Il Consiglio di Giustizia Amministrativa ha
così annullato la sentenza del TAR Sicilia, riconoscendo che
il Giudice di primo grado aveva mosso dall’erroneo
presupposto che, con il passaggio di consegne all’Autorità
portuale delle aree di titolarità relative al Porto di
Messina, ogni autorità dell’Ente portuale, anche per ciò che
riguardava il punto franco, era venuta meno e che
all’Autorità portuale spettava, invece il complesso di
poteri inerenti alla gestione delle aree demaniali, ivi
compresi quelli relativi al punto franco.
La sentenza
ha toccato vari aspetti. Così ha sottolineato che la Regione
Sicilia ha competenza esclusiva nella materia industriale,
derivante dall’art. 14, lett. a), e), p), s), nonché
dall’art. 20 dello statuto della Regione siciliana, fatta
salva, nella materia strettamente doganale, la riserva di
competenza statale di cui all’art. 39 del medesimo statuto.
Quindi, ha ricordato che la legittima costituzione dell’Ente
Autonomo Portuale non è stata mai messa in discussione e si
inquadra nell’ambito delle attribuzioni della Regione
siciliana, dotata, sin dalla sua istituzione, di
specialissima autonomia tutelata da copertura
costituzionale.
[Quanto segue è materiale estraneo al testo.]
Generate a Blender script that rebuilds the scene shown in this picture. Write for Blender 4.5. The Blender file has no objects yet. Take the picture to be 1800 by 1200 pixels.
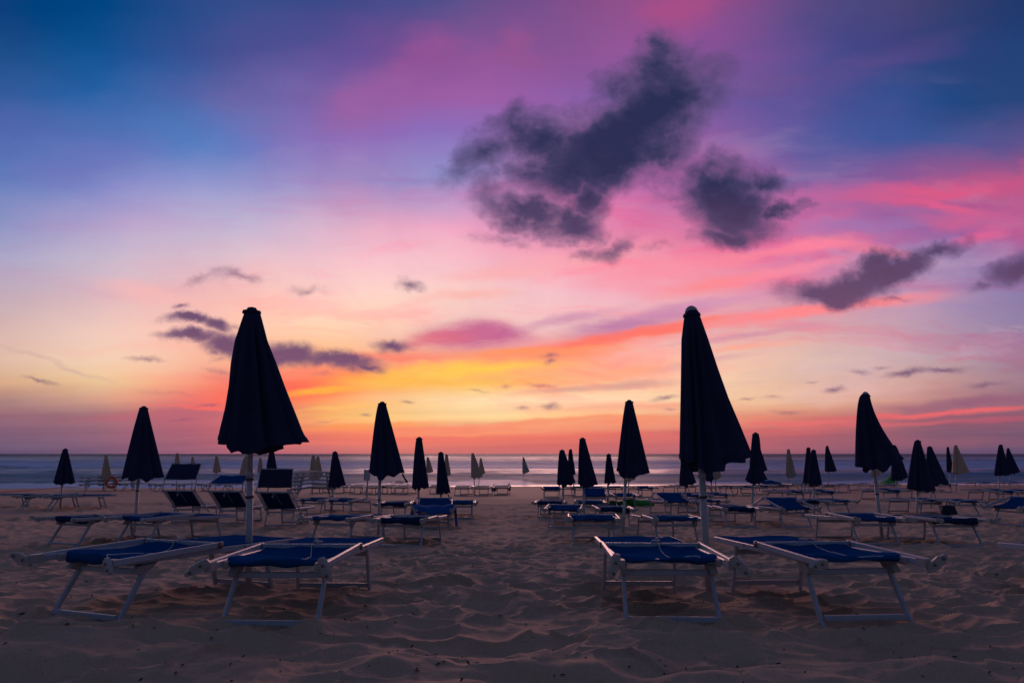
import bpy, bmesh, math, random
import numpy as np
from mathutils import Vector, Matrix

random.seed(7)
S = bpy.context.scene
COL = S.collection
PI = math.pi
EYE = 1.05
F = 1200.0
PITCH = math.atan(197.0 / F)
SP, CP = math.sin(PITCH), math.cos(PITCH)
WATER_Z = -1.36

# ------------------------------------------------------------------ terrain profile and camera geometry
_TY = np.array([-40, 4.5, 7, 10, 14, 20, 27, 35, 45, 53, 62, 80.0])
_TZ = np.array([0, 0, -.09, -.26, -.45, -.60, -.66, -.87, -1.15, -1.345, -1.62, -2.3])
_fy = np.arange(-40, 80.01, .25)
_fz = np.interp(_fy, _TY, _TZ)
_k = np.exp(-(np.arange(-6, 7) * .25 / .8) ** 2); _k /= _k.sum()
_fz = np.convolve(np.pad(_fz, 6, mode='edge'), _k, 'valid')
def T(y):
    return float(np.interp(y, _fy, _fz))

def ray(px, py):
    u, v = (px - 900) / F, (py - 600) / F
    return u, CP + v * SP, SP - v * CP
def at_depth(px, py, D):
    u, f, up = ray(px, py)
    return Vector((u * D / f, D, EYE + up * D / f))
def on_ground(px, py):
    lo, hi = 2.0, 75.0
    u, f, up = ray(px, py)
    s = up / f
    for _ in range(60):
        m = (lo + hi) / 2
        if EYE + s * m > T(m): lo = m
        else: hi = m
    D = (lo + hi) / 2
    return Vector((u * D / f, D, T(D)))

# ------------------------------------------------------------------ object helpers
def tag(o, label=None, cat=None, group=None, kind=None):
    if label: o['label'] = label
    if cat: o['category'] = cat
    if group: o['group'] = group
    if kind: o['kind'] = kind
    return o
def empty(name, loc=(0, 0, 0), rot=(0, 0, 0)):
    o = bpy.data.objects.new(name, None)
    o.empty_display_size = .1
    o.location = loc; o.rotation_euler = rot
    COL.objects.link(o)
    return o
def copy_tree(o, parent=None):
    c = o.copy(); COL.objects.link(c)
    if parent: c.parent = parent
    for ch in list(o.children):
        copy_tree(ch, c)
    return c

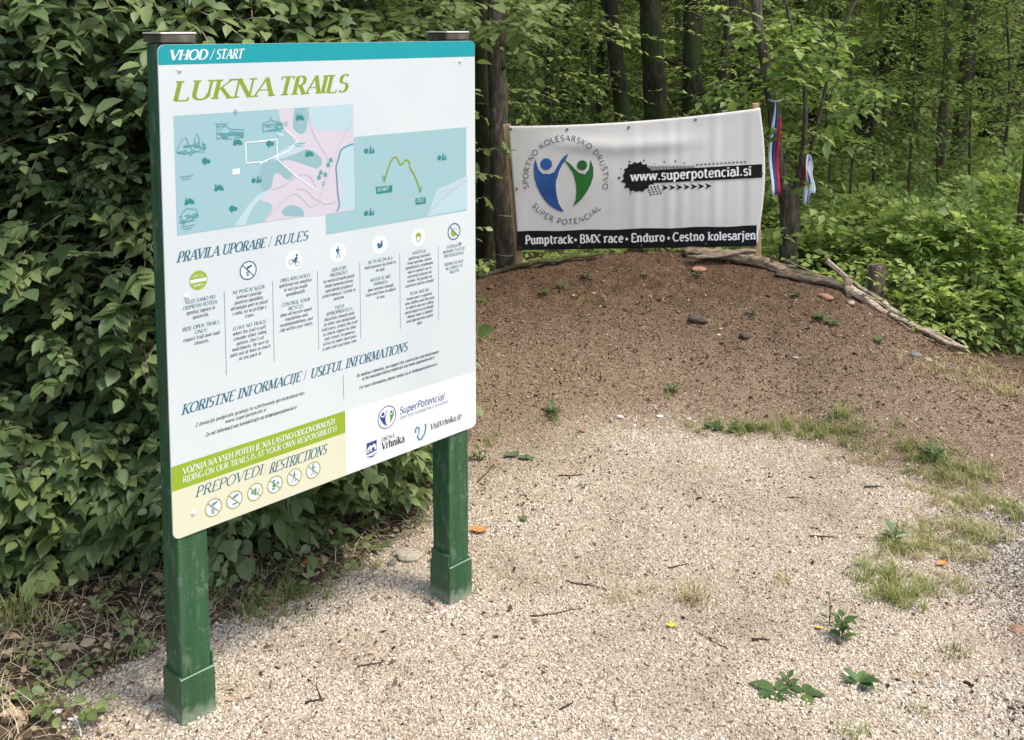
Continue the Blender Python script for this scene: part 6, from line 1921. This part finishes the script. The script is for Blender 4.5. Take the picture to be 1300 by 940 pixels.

Si inquadra altresì nella mai disconosciuta
pertinenza al demanio regionale dell’area in questione,
sulla base dell’art. 32 dello statuto e del D.P.R. n.
684/1977 (indipendentemente dalla ancora non attuata
redazione dei relativi elenchi).
I Giudici
Amministrativi, poi, constatata l’indeterminatezza, per
l’assenza di un’esatta perimetrazione, del territorio che il
Decreto del Ministero dei trasporti e della navigazione del
1994 ha affidato all’Autorità portuale di Messina (con
formula generica è detto “la circoscrizione territoriale
dell’Autorità Portuale di Messina è costituita dalle aree
demaniali marittime, delle opere portuali e degli antistanti
spazi acquei, compresi nel tratto di costa che va dalla foce
del torrente Annunziata e quelle prospicienti la Via Tommaso
Cannizzaro”) hanno messo in evidenza come, proprio per
l’indeterminatezza dei suddetti confini e per la
prevalenza della legge sull’atto amministrativo, nel
caso di specie, si deve presumere - in assenza di elementi
certi dai quali possa essere desunta una differente volontà
- che l’attribuzione territoriale non abbia inteso violare i
confini del punto franco delimitati per legge e che, dunque,
la circoscrizione territoriale dell’Autorità portuale debba
essere intesa nel senso di non voler varcare i confini
delineati dalla legge n. 191 del 1951 e che non includa aree
le quali, prima della istituzione di detta Autorità, abbiano
ricevuto differente destinazione, o siano state sottoposte a
differenti competenze di amministrazione e gestione.
Al riguardo
i giudici hanno pure ricordato che il codice della
navigazione prevede tuttora, la possibilità di istituire,
nei porti di maggiore importanza, Enti portuali autonomi,
dotati di personalità giuridica e che, in ogni caso, nel
caso in esame, la norma deve essere coniugata con le
attribuzioni (in materia industriale oltre che demaniale)
della Regione siciliana ed alla legge che le ha trasferito
le aree del demanio marittimo che non siano riconducibili
agli interessi statali indicati nell’art. 1 del D.P.R. 1
luglio 1977 n. 684 (ancorché non definite ancora in appositi
elenchi).
I Giudici
amministrativi hanno quindi affermato che tuttora fanno capo
all’Ente Portuale compiti ed attribuzioni derivanti dalla
combinazione dell’art. 8 della legge 191/51 con il decreto
regionale che lo ha costituito e che l’occupazione delle
aree indicate nelle ingiunzioni di sgombero, rinviene la
propria disciplina di base nel citato art. 36 del
regolamento del Codice della navigazione, e non soggiace
alle decadenze postulate dall’Autorità portuale visto
peraltro che la realizzazione del bacino di carenaggio e
della stazione di degassificazione per navi petroliere
risultano previste nella L. R. n. 45/1975 (e successivamente
nella L.R. n. 27/1987), con realizzazione affidata all’Ente
Portuale di Messina, al quale è stato altresì imposto di
provvedervi sulla base della convenzione stipulata con la
SMEB s.p.a., con ciò dimostrandosi la persistenza
dell’interesse regionale alla utilizzazione delle aree per
le finalità specificate e, parallelamente, dell’Ente
Portuale.
Quanto poi
all’utilizzazione delle aree da parte della SMEB i Giudici
Amministrativi hanno sottolineato come essa abbia ricevuto
legittimazione nella stessa legge, sia per quanto concerne
l’esecuzione delle opere (dichiarate di pubblica utilità,
indifferibili ed urgenti) sia per esercizio del bacino di
carenaggio che della stazione di degassificazione.